La pose voluntariosa de Cage y su capacidad para involucrarse en cualquier trama, sirven para conectar con el público a la hora de captar incoherencias.
"Intento entenderlo, en serio" le dice un descolocado Nicolas Cage a una bella y enigmática Keate Beahan. Se encuentran en Summerisle, una isla perdida en la costa de Washington poblada por una extraña comunidad tan alejada del progreso como los Amish, pero incluso más excéntrica. La pregunta de Cage, con sus dotes gesticuladoras, cobra un especial sentido puesto que nada de lo que sucede allí tiene un ápice de coherencia. La mujer con la que tuvo una relación hace una década para súbitamente desaparecer, le reclama ahora para buscar a una hija cuya existencia ignora el resto de la comunidad, y ella –que cabe intuir tiene en su portentoso físico la razón para que este mueva un dedo– pone más bien poco de su parte: sus explicaciones están en el confuso terreno que separa lo ambiguo y hueco del diagnóstico claro de retraso mental.
The Wicker Man (El hombre de mimbre), de Neil LaBute, es una nueva práctica de remake dirigida a actualizar la versión de 1973 de Robin Hardi, basada en un libro de Anthony Shaffer que él mismo adaptó a guión. Como en la mayoría de actualizaciones (contadas excepciones, como la revisión de una de las pocas mediocridades de Hitchcock como es su Crimen Perfecto) el resultado no ha dejado contento a ninguno de los seguidores de la versión original, considerada de culto por varios cinéfilos que inevitablemente han cargado contra ella indiscriminadamente.
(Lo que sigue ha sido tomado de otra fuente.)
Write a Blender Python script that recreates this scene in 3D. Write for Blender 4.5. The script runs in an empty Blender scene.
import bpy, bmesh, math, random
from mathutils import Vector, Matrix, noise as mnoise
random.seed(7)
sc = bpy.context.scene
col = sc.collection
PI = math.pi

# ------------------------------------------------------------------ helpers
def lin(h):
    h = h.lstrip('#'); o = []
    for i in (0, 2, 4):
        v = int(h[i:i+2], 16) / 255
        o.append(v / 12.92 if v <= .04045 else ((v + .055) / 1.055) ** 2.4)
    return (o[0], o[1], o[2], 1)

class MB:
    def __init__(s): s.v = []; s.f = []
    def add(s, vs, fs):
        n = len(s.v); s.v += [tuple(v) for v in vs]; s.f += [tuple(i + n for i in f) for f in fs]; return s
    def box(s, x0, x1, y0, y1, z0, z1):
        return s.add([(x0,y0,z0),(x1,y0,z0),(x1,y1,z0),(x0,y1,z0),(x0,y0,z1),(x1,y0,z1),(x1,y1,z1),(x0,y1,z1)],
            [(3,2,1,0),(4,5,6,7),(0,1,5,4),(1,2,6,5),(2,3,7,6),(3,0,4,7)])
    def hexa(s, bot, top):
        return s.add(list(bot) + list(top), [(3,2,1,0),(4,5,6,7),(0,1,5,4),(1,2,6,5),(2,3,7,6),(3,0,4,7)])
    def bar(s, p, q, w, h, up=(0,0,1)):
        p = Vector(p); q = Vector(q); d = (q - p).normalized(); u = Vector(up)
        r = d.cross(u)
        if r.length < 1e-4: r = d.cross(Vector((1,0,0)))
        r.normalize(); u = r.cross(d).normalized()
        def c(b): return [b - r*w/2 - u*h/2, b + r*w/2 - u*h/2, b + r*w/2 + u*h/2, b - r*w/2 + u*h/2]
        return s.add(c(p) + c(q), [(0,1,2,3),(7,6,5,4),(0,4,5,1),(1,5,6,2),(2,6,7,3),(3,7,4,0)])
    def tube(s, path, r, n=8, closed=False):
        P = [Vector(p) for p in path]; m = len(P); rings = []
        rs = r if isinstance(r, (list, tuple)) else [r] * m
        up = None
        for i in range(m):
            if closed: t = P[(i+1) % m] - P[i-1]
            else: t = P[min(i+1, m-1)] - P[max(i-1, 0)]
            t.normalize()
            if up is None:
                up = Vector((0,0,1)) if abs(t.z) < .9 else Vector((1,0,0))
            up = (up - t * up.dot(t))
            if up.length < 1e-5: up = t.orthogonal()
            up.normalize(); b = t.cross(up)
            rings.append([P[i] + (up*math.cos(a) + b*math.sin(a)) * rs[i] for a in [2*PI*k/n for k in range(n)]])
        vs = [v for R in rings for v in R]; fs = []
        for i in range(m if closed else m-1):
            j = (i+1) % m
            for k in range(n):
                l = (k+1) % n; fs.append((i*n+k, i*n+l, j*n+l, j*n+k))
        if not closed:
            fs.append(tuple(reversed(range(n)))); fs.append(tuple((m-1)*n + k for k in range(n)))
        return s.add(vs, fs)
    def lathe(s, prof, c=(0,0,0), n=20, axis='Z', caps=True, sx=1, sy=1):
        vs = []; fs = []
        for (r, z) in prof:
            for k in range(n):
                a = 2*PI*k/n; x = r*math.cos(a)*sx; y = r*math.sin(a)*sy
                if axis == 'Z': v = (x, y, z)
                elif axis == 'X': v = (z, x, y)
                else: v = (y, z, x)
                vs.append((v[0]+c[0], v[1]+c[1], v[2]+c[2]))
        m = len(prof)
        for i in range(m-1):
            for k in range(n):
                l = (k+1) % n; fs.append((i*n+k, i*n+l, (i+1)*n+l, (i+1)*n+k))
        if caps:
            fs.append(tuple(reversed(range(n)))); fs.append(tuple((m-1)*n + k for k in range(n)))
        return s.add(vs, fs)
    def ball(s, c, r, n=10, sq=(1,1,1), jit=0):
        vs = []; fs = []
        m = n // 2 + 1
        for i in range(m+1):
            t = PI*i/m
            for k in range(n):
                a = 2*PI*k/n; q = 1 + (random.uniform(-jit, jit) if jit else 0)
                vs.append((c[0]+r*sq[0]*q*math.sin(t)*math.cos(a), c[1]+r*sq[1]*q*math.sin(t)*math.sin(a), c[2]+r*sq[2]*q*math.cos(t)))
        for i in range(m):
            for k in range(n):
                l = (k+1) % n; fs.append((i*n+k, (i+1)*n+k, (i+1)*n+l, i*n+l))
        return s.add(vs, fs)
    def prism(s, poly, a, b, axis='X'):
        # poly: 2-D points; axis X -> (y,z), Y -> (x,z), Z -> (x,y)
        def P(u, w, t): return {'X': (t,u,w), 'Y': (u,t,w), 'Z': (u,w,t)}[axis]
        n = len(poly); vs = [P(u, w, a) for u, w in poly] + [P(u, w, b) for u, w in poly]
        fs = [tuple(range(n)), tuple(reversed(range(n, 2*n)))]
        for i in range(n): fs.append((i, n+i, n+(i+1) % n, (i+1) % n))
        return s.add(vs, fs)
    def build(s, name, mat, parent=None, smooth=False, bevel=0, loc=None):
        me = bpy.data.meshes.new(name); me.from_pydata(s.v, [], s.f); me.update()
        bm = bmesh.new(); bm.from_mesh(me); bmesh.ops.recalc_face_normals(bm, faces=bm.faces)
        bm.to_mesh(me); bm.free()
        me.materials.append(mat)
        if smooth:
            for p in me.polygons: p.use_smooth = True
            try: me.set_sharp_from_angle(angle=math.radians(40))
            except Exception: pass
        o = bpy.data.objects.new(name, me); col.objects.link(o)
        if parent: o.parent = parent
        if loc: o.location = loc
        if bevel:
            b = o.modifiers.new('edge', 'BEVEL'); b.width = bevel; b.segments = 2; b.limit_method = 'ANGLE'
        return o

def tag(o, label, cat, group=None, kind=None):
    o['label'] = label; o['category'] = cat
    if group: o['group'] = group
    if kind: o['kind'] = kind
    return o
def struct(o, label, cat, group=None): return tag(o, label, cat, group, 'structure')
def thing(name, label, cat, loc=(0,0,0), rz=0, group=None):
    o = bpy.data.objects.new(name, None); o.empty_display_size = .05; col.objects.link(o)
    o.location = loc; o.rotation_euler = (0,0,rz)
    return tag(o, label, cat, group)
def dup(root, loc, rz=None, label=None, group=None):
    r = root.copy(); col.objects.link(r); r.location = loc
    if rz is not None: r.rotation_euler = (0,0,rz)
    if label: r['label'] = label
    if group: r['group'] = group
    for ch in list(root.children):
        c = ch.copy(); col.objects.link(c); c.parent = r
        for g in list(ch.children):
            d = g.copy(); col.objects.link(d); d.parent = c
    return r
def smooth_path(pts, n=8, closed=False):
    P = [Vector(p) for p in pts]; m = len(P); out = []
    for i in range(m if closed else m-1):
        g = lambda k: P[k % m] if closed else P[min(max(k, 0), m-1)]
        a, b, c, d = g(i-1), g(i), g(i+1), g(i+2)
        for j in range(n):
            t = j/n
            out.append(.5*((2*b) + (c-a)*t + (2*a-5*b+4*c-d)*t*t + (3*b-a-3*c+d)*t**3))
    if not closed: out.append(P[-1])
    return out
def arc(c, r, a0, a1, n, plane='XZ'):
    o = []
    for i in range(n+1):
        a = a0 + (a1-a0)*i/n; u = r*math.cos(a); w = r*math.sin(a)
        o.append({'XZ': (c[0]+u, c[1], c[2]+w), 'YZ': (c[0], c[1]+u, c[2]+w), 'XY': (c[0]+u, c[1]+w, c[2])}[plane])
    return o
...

Lo cierto es que el relato de Wickerman tiene a día de hoy -remakes aparte- las novedades justas. La cerrazón del pueblo perdido, su defensa de las extrañas costumbres, la evidencia de lo grotesco de sus tradiciones (que debería servir a muchos para hacer analogías con sus propios comportamientos folklórico-festivos), etcétera, todo es un ‘ya visto’ demasiadas veces pronunciado. Pero de la misma forma que el rostro desencajado de Cage, su pose voluntariosa y su capacidad para involucrarse en cualquier trama sirven para conectar con el público a la hora de captar incoherencias insalvables, su personaje y su causa investigadora -que tiene algo de aventura gráfica de videojuego, rastreando el paraje a la caza de la pista- hace que el resto de virtudes salgan a flote si uno quiere/puede participar en su misión. Tics de sueños efectistas, desenlaces con recorte, y elementos básicos para crear aislamiento (la cobertura en el móvil es el enemigo principal del cine de suspense) pueden pese a su insultante presencia dar paso a una ligera muestra de entretenimiento rejuvenecido que crea suspense a la luz del día sin sacar a relucir a monstruos de pesadilla. La suplencia de Christopher Lee por Ellen Burstyn (El Exorcista) para presentar como novedad argumental a una sociedad matriarcal no será suficiente aliciente para los puristas, la capacidad de Cage para aguantar entre paseos por la isla un guión que en demasiados momentos suple la oquedad con su sola perturbación quizá evidencia la dependencia de un producto cojo en lo restante. Aunque el tramo final y la anunciada tensión sorpresiva opta por un giro más atrevido de lo previsible que deja regusto (amargo) cuando parecía que iba a diluirse.